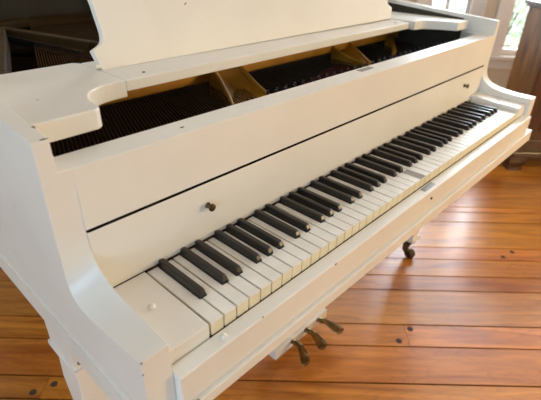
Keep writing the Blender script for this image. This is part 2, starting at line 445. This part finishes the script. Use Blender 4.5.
# curved webs between the bar and the pin block: two ribs with a concave sheet
def web(xt0, xt1, xb0, xb1, yb0, yb1, full=True, zt=.19):
    n = 9; ribs = []
    def curve(xt, xb, yb):
        out = []
        for k in range(n):
            t = k / (n - 1)
            out.append(Vector((xt + (xb - xt) * t ** 1.6, .482 - (.482 - yb) * t, .136 + (zt - .136) * (1 - t) ** 2.0)))
        return out
    c0, c1 = curve(xt0, xb0, yb0), curve(xt1, xb1, yb1)
    bm = nb(); rows = []
    for k in range(n):
        row = []
        for s in range(9):
            u = s / 8; p = c0[k].lerp(c1[k], u); p.z -= .020 * math.sin(math.pi * u) * (1 - .5 * k / n)
            row.append(p)
        row += [Vector((r.x, r.y, .118)) for r in row[::-1]]
        rows.append(row)
    loft(bm, rows)
    w = obj('plate_web', bm, M['gold'], plate, smooth=True)
    for c in (c0, c1):
        bm = nb(); tube(bm, [p + Vector((0, 0, .002)) for p in c], .0042, 8); obj('web_edge', bm, M['gold'], plate, smooth=True)
web(.408, .487, .325, .445, .300, .300)
web(.895, .985, .880, .905, .330, .345, zt=.165)
web(1.212, 1.228, 1.075, 1.082, .370, .370, zt=.16)
# pin block and red felt
bm = nb(); prism(bm, [(-.069, .206), (L + .068, .206), (L + .074, .33), (.95, .33), (.60, .30), (.40, .27), (-.083, .27)], 'z', .10, .118)
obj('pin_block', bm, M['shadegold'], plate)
bm = nb(); fp = smooth_pts([(.50, .335), (.60, .365), (.74, .41), (.86, .445)], 4) + [(.90, .445), (.88, .335), (.70, .31), (.55, .315)]
prism(bm, fp, 'z', .119, .1235); obj('red_felt', bm, M['maroon'], plate)
# strings: wound bass strings cross over diagonally, plain wires in the treble
def tail_y(x):
    return 1.77 if x < .80 else max(.55, 1.77 - (x - .80) * 2.35)
def pt(a, b): return Vector((a[0], a[1], a[2])), Vector((b[0], b[1], b[2]))
tn = math.tan(math.radians(70))
pins = nb()
base = None
def string(a, b, r, m, name):
    bm = nb(); tube(bm, [a, b], r, 5); return obj(name, bm, m, plate)
NB = 62
for i in range(NB):
    x = -.062 + i * .0073; y0 = .232
    ye = 1.765; xe = x + (ye - y0) / tn
    if xe > .80: xe = .80; ye = y0 + (xe - x) * tn
    if xe < -.07: continue
    string(Vector((x, y0, .139)), Vector((xe, ye, .143)), .0011, M['string'], 'bass_string')
    bm = nb(); lathe(bm, [(.0001, -.018), (.0026, -.018), (.0025, .010), (.0001, .0105)], (x - .002, y0 - .004 - .010 * (i % 2), .136), 'z', 8); obj('tuning_pin', bm, M['pin'], plate)
    bm = nb(); tube(bm, [(xe, ye, .128), (xe + .002, ye + .004, .153)], .0022, 6); obj('hitch_pin', bm, M['shadegold'], plate)
NT = 58
for i in range(NT):
    x = .415 + i * .0148; y0 = .300
    x1 = x + .012; y1 = min(tail_y(x1) - .08, 1.55)
    string(Vector((x, y0, .131)), Vector((x1, y1, .133)), .0010, M['steel'], 'treble_string')
    bm = nb(); lathe(bm, [(.0001, -.018), (.0034, -.018), (.0034, .010), (.0028, .030), (.0001, .0305)], (x, y0 - .004 - .010 * (i % 2), .136), 'z', 8); obj('tuning_pin', bm, M['pin'], plate)
# bass bridge with its pins, and the row of dampers
bm = nb(); tube(bm, [(.10, 1.38, .112), (.20, 1.33, .112), (.33, 1.25, .112), (.48, 1.18, .112)], .016, 8); obj('bridge', bm, M['board'], plate)
strut((.22, 1.735), (.82, 1.79), .04, .115, .140)
bm = nb()
for k in range(34):
    t = k / 33; add_box(bm, .275 + .064 * t, .283 + .064 * t, 1.377 - .392 * t, 1.381 - .392 * t, .128, .150)
o = obj('damper_row', bm, M['pin'], plate)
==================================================
• [GIVEN PROBLEM]:
Take the listing and print it again exactly, but without any pictures.

• [RESULT FOR THIS TASK]:
Keep writing the Blender script for this image. This is part 2, starting at line 445. This part finishes the script. Use Blender 4.5.
# curved webs between the bar and the pin block: two ribs with a concave sheet
def web(xt0, xt1, xb0, xb1, yb0, yb1, full=True, zt=.19):
    n = 9; ribs = []
    def curve(xt, xb, yb):
        out = []
        for k in range(n):
            t = k / (n - 1)
            out.append(Vector((xt + (xb - xt) * t ** 1.6, .482 - (.482 - yb) * t, .136 + (zt - .136) * (1 - t) ** 2.0)))
        return out
    c0, c1 = curve(xt0, xb0, yb0), curve(xt1, xb1, yb1)
    bm = nb(); rows = []
    for k in range(n):
        row = []
        for s in range(9):
            u = s / 8; p = c0[k].lerp(c1[k], u); p.z -= .020 * math.sin(math.pi * u) * (1 - .5 * k / n)
            row.append(p)
        row += [Vector((r.x, r.y, .118)) for r in row[::-1]]
        rows.append(row)
    loft(bm, rows)
    w = obj('plate_web', bm, M['gold'], plate, smooth=True)
    for c in (c0, c1):
        bm = nb(); tube(bm, [p + Vector((0, 0, .002)) for p in c], .0042, 8); obj('web_edge', bm, M['gold'], plate, smooth=True)
web(.408, .487, .325, .445, .300, .300)
web(.895, .985, .880, .905, .330, .345, zt=.165)
web(1.212, 1.228, 1.075, 1.082, .370, .370, zt=.16)
# pin block and red felt
bm = nb(); prism(bm, [(-.069, .206), (L + .068, .206), (L + .074, .33), (.95, .33), (.60, .30), (.40, .27), (-.083, .27)], 'z', .10, .118)
obj('pin_block', bm, M['shadegold'], plate)
bm = nb(); fp = smooth_pts([(.50, .335), (.60, .365), (.74, .41), (.86, .445)], 4) + [(.90, .445), (.88, .335), (.70, .31), (.55, .315)]
prism(bm, fp, 'z', .119, .1235); obj('red_felt', bm, M['maroon'], plate)
# strings: wound bass strings cross over diagonally, plain wires in the treble
def tail_y(x):
    return 1.77 if x < .80 else max(.55, 1.77 - (x - .80) * 2.35)
def pt(a, b): return Vector((a[0], a[1], a[2])), Vector((b[0], b[1], b[2]))
tn = math.tan(math.radians(70))
pins = nb()
base = None
def string(a, b, r, m, name):
    bm = nb(); tube(bm, [a, b], r, 5); return obj(name, bm, m, plate)
NB = 62
for i in range(NB):
    x = -.062 + i * .0073; y0 = .232
    ye = 1.765; xe = x + (ye - y0) / tn
    if xe > .80: xe = .80; ye = y0 + (xe - x) * tn
    if xe < -.07: continue
    string(Vector((x, y0, .139)), Vector((xe, ye, .143)), .0011, M['string'], 'bass_string')
    bm = nb(); lathe(bm, [(.0001, -.018), (.0026, -.018), (.0025, .010), (.0001, .0105)], (x - .002, y0 - .004 - .010 * (i % 2), .136), 'z', 8); obj('tuning_pin', bm, M['pin'], plate)
    bm = nb(); tube(bm, [(xe, ye, .128), (xe + .002, ye + .004, .153)], .0022, 6); obj('hitch_pin', bm, M['shadegold'], plate)
NT = 58
for i in range(NT):
    x = .415 + i * .0148; y0 = .300
    x1 = x + .012; y1 = min(tail_y(x1) - .08, 1.55)
    string(Vector((x, y0, .131)), Vector((x1, y1, .133)), .0010, M['steel'], 'treble_string')
    bm = nb(); lathe(bm, [(.0001, -.018), (.0034, -.018), (.0034, .010), (.0028, .030), (.0001, .0305)], (x, y0 - .004 - .010 * (i % 2), .136), 'z', 8); obj('tuning_pin', bm, M['pin'], plate)
# bass bridge with its pins, and the row of dampers
bm = nb(); tube(bm, [(.10, 1.38, .112), (.20, 1.33, .112), (.33, 1.25, .112), (.48, 1.18, .112)], .016, 8); obj('bridge', bm, M['board'], plate)
strut((.22, 1.735), (.82, 1.79), .04, .115, .140)
bm = nb()
for k in range(34):
    t = k / 33; add_box(bm, .275 + .064 * t, .283 + .064 * t, 1.377 - .392 * t, 1.381 - .392 * t, .128, .150)
o = obj('damper_row', bm, M['pin'], plate)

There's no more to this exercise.